> _PROBLEM TO SOLVE_: Copy out the listing that follows, exact in every word, and skip the images.

__________

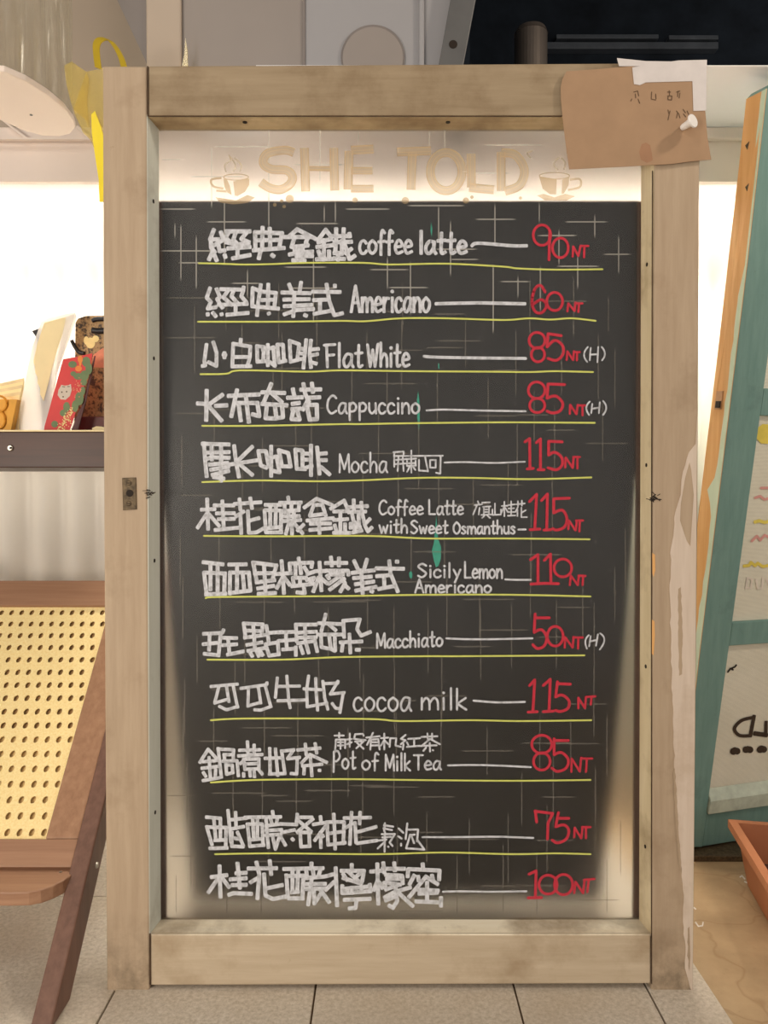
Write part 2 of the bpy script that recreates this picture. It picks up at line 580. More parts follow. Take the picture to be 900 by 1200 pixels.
# ------------------------------------------------------------------ handwriting alphabet (x 0..1, y up: 0 baseline, 1 x-height)
GLYPH = {
 'a': (1.0, "0.85,0.95 0.4,1.0 0.08,0.55 0.15,0.1 0.45,0.02 0.8,0.5 0.85,0.95 0.82,0.3 1.0,0.0"),
 'c': (0.85, "0.9,0.8 0.6,1.0 0.2,0.85 0.05,0.4 0.3,0.02 0.7,0.02 0.95,0.2"),
 'd': (1.0, "0.85,0.9 0.4,1.0 0.08,0.5 0.4,0.0 0.8,0.4;0.85,1.8 0.85,0.0"),
 'e': (0.9, "0.1,0.5 0.9,0.6 0.75,0.95 0.4,1.0 0.08,0.5 0.35,0.02 0.95,0.15"),
 'f': (0.75, "0.95,1.6 0.6,1.8 0.42,1.3 0.4,-0.1;0.05,0.9 0.9,0.95"),
 'g': (1.0, "0.85,0.95 0.4,1.0 0.1,0.5 0.4,0.05 0.85,0.9 0.8,-0.5 0.2,-0.5"),
 'h': (0.95, "0.12,1.85 0.12,0.0;0.12,0.5 0.5,1.0 0.85,0.7 0.88,0.0"),
 'i': (0.4, "0.5,1.0 0.5,0.0;0.5,1.45"),
 'k': (0.85, "0.12,1.8 0.12,0.0;0.9,1.0 0.15,0.5 0.95,0.0"),
 'l': (0.4, "0.5,1.85 0.5,0.0"),
 'm': (1.4, "0.06,1.0 0.06,0.0;0.06,0.55 0.28,1.0 0.46,0.75 0.48,0.0;0.48,0.55 0.72,1.0 0.92,0.75 0.95,0.0"),
 'n': (0.95, "0.1,1.0 0.1,0.0;0.1,0.5 0.5,1.0 0.85,0.75 0.9,0.0"),
 'o': (0.95, "0.5,1.0 0.12,0.75 0.08,0.3 0.45,0.0 0.85,0.25 0.9,0.7 0.5,1.0"),
 'p': (0.95, "0.12,1.0 0.14,-0.65;0.12,0.75 0.5,1.05 0.9,0.7 0.7,0.25 0.15,0.2"),
 'r': (0.75, "0.12,1.0 0.15,0.0;0.15,0.5 0.5,0.95 0.9,0.95"),
 's': (0.8, "0.85,0.85 0.5,1.02 0.15,0.8 0.5,0.55 0.85,0.25 0.5,0.0 0.1,0.12"),
 't': (0.75, "0.5,1.7 0.45,0.3 0.6,0.0 0.95,0.12;0.05,1.05 0.95,1.1"),
 'u': (0.95, "0.1,1.0 0.12,0.3 0.45,0.0 0.8,0.3;0.85,1.0 0.9,0.0"),
 'w': (1.2, "0.05,1.0 0.28,0.0 0.5,0.8 0.72,0.0 0.95,1.0"),
 'y': (0.9, "0.1,1.0 0.5,0.2;0.95,1.0 0.3,-0.6"),
 'A': (1.15, "0.05,0.0 0.5,1.85 0.95,0.0;0.22,0.65 0.8,0.65"),
 'C': (1.1, "0.95,1.5 0.6,1.75 0.15,1.3 0.08,0.5 0.45,0.0 0.95,0.25"),
 'F': (1.1, "0.2,1.7 0.28,0.0;0.0,1.7 0.95,1.75;0.25,0.9 0.85,0.95"),
 'L': (1.05, "0.12,1.8 0.12,0.05 0.95,0.05"),
 'M': (1.3, "0.08,0.0 0.1,1.7 0.5,0.3 0.88,1.7 0.95,0.0"),
 'O': (1.15, "0.5,1.6 0.1,1.1 0.1,0.4 0.5,0.0 0.9,0.4 0.92,1.1 0.5,1.6"),
 'P': (1.05, "0.15,1.7 0.1,-0.3;0.1,1.6 0.6,1.75 0.9,1.2 0.5,0.75 0.15,0.8"),
 'S': (1.1, "0.9,1.5 0.5,1.75 0.1,1.4 0.5,0.95 0.9,0.5 0.5,0.0 0.08,0.2"),
 'T': (1.1, "0.0,1.7 1.0,1.7;0.5,1.7 0.5,0.0"),
 'W': (1.35, "0.05,1.7 0.28,0.0 0.5,1.3 0.7,0.0 0.95,1.75"),
}
STRAIGHT = set('AFLMTWwkvyKN')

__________

> _COMPLETED EXERCISE_:
Write part 2 of the bpy script that recreates this picture. It picks up at line 580. More parts follow. Take the picture to be 900 by 1200 pixels.
# ------------------------------------------------------------------ handwriting alphabet (x 0..1, y up: 0 baseline, 1 x-height)
GLYPH = {
 'a': (1.0, "0.85,0.95 0.4,1.0 0.08,0.55 0.15,0.1 0.45,0.02 0.8,0.5 0.85,0.95 0.82,0.3 1.0,0.0"),
 'c': (0.85, "0.9,0.8 0.6,1.0 0.2,0.85 0.05,0.4 0.3,0.02 0.7,0.02 0.95,0.2"),
 'd': (1.0, "0.85,0.9 0.4,1.0 0.08,0.5 0.4,0.0 0.8,0.4;0.85,1.8 0.85,0.0"),
 'e': (0.9, "0.1,0.5 0.9,0.6 0.75,0.95 0.4,1.0 0.08,0.5 0.35,0.02 0.95,0.15"),
 'f': (0.75, "0.95,1.6 0.6,1.8 0.42,1.3 0.4,-0.1;0.05,0.9 0.9,0.95"),
 'g': (1.0, "0.85,0.95 0.4,1.0 0.1,0.5 0.4,0.05 0.85,0.9 0.8,-0.5 0.2,-0.5"),
 'h': (0.95, "0.12,1.85 0.12,0.0;0.12,0.5 0.5,1.0 0.85,0.7 0.88,0.0"),
 'i': (0.4, "0.5,1.0 0.5,0.0;0.5,1.45"),
 'k': (0.85, "0.12,1.8 0.12,0.0;0.9,1.0 0.15,0.5 0.95,0.0"),
 'l': (0.4, "0.5,1.85 0.5,0.0"),
 'm': (1.4, "0.06,1.0 0.06,0.0;0.06,0.55 0.28,1.0 0.46,0.75 0.48,0.0;0.48,0.55 0.72,1.0 0.92,0.75 0.95,0.0"),
 'n': (0.95, "0.1,1.0 0.1,0.0;0.1,0.5 0.5,1.0 0.85,0.75 0.9,0.0"),
 'o': (0.95, "0.5,1.0 0.12,0.75 0.08,0.3 0.45,0.0 0.85,0.25 0.9,0.7 0.5,1.0"),
 'p': (0.95, "0.12,1.0 0.14,-0.65;0.12,0.75 0.5,1.05 0.9,0.7 0.7,0.25 0.15,0.2"),
 'r': (0.75, "0.12,1.0 0.15,0.0;0.15,0.5 0.5,0.95 0.9,0.95"),
 's': (0.8, "0.85,0.85 0.5,1.02 0.15,0.8 0.5,0.55 0.85,0.25 0.5,0.0 0.1,0.12"),
 't': (0.75, "0.5,1.7 0.45,0.3 0.6,0.0 0.95,0.12;0.05,1.05 0.95,1.1"),
 'u': (0.95, "0.1,1.0 0.12,0.3 0.45,0.0 0.8,0.3;0.85,1.0 0.9,0.0"),
 'w': (1.2, "0.05,1.0 0.28,0.0 0.5,0.8 0.72,0.0 0.95,1.0"),
 'y': (0.9, "0.1,1.0 0.5,0.2;0.95,1.0 0.3,-0.6"),
 'A': (1.15, "0.05,0.0 0.5,1.85 0.95,0.0;0.22,0.65 0.8,0.65"),
 'C': (1.1, "0.95,1.5 0.6,1.75 0.15,1.3 0.08,0.5 0.45,0.0 0.95,0.25"),
 'F': (1.1, "0.2,1.7 0.28,0.0;0.0,1.7 0.95,1.75;0.25,0.9 0.85,0.95"),
 'L': (1.05, "0.12,1.8 0.12,0.05 0.95,0.05"),
 'M': (1.3, "0.08,0.0 0.1,1.7 0.5,0.3 0.88,1.7 0.95,0.0"),
 'O': (1.15, "0.5,1.6 0.1,1.1 0.1,0.4 0.5,0.0 0.9,0.4 0.92,1.1 0.5,1.6"),
 'P': (1.05, "0.15,1.7 0.1,-0.3;0.1,1.6 0.6,1.75 0.9,1.2 0.5,0.75 0.15,0.8"),
 'S': (1.1, "0.9,1.5 0.5,1.75 0.1,1.4 0.5,0.95 0.9,0.5 0.5,0.0 0.08,0.2"),
 'T': (1.1, "0.0,1.7 1.0,1.7;0.5,1.7 0.5,0.0"),
 'W': (1.35, "0.05,1.7 0.28,0.0 0.5,1.3 0.7,0.0 0.95,1.75"),
}
STRAIGHT = set('AFLMTWwkvyKN')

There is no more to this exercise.